La tendance que tu soulignes, c’est-à-dire la tendance selon laquelle les États financent des entreprises privées, est en fait une tendance au capitalisme d’État qui s’est développé durant la période des guerres mondiales et qui n’est, malgré le néolibéralisme, pas tout à fait terminer. L’État étant l’État des bourgeois, il est tout à fait normal qu’il vienne aider ses « chums » quand ceux-ci ne réalise pas ou pas assez de profit, lors des crises économiques par exemple.

Même si l’étatisation de certains services comme les soins ou l’éducation en tant que modernisation du capitalisme était un progrès pour la classe ouvrière, cela ne veut pas dire qu’elle doit lutter strictement contre les privatisations. Le prolétariat n’a pas à choisir entre un capitalisme libéral ou un capitalisme d’État, il doit lutter pour le socialisme. Une lutte pour maintenir le système de santé public est malgré tout une lutte pour le maintien de « l’État providence », dans nos mots pour le maintien du capitalisme d’État. Là où cela devient intéressant, c’est que l’État en coupant dans les services publics, attaque directement le niveau de vie du prolétariat. Le prolétariat, comme en ce moment en France, en Grèce ou en Espagne, luttera contre ces attaques, se défendra.Ainsi, notre job, les communistes, est d’amener notre classe à ne pas lutter pour le maintien de « l’État providence » (au capitalisme d’État), mais pour la révolution communiste. Cela n’empêche pas aux prolétaires de lutter contre les coupures dans les services publics, ces luttes doivent seulement être portées à un niveau supérieur, c’est-à-dire contre l’État capitaliste directement.

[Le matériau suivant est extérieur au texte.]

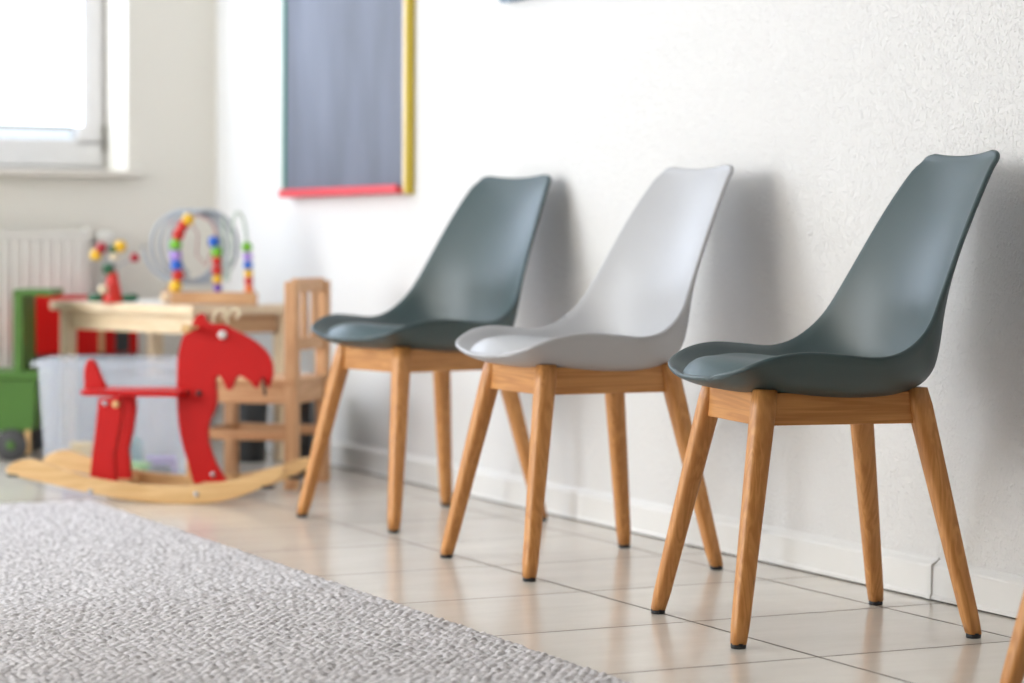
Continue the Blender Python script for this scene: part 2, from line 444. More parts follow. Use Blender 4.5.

La mobilisation des masses doit être organisée, notre point de vue sur l’émancipation de l’humain par l’abolition de l’argent et du travail salarié doit être diffusé au plus grand nombre de gens possible. Bien des gens sont si accaparés par leur travail et leur apparence qu’ils oublient même de regarder grandir leurs enfants, de jouir de la vie. Alors avant que la majorité s’intéresse à l’élimination des rapports de force et d’exploitation présente de nos jours, les poules vont avoir des dents. Désolé pour mon pessimisme, mais il y a loin d’avoir la coupe aux lèvres. Quand on regarde l’accroissement des lois qui protège la propriété privée et la répression exercée par les autorités sur tous les mouvements contestataires du monde (à Toronto récemment), il est difficile d’en faire autrement.

L’acquisition de la conscience de classe pour notre classe, pour qu’elle se mette en action contre le capitalisme, peut être un processus de longue haleine. Cela dépend de pleins de facteurs économiques, sociaux ou historiques. Mais si l’on ne fait rien, ça ne raccourcira pas le processus, au contraire! C’est pour cela que nous militons!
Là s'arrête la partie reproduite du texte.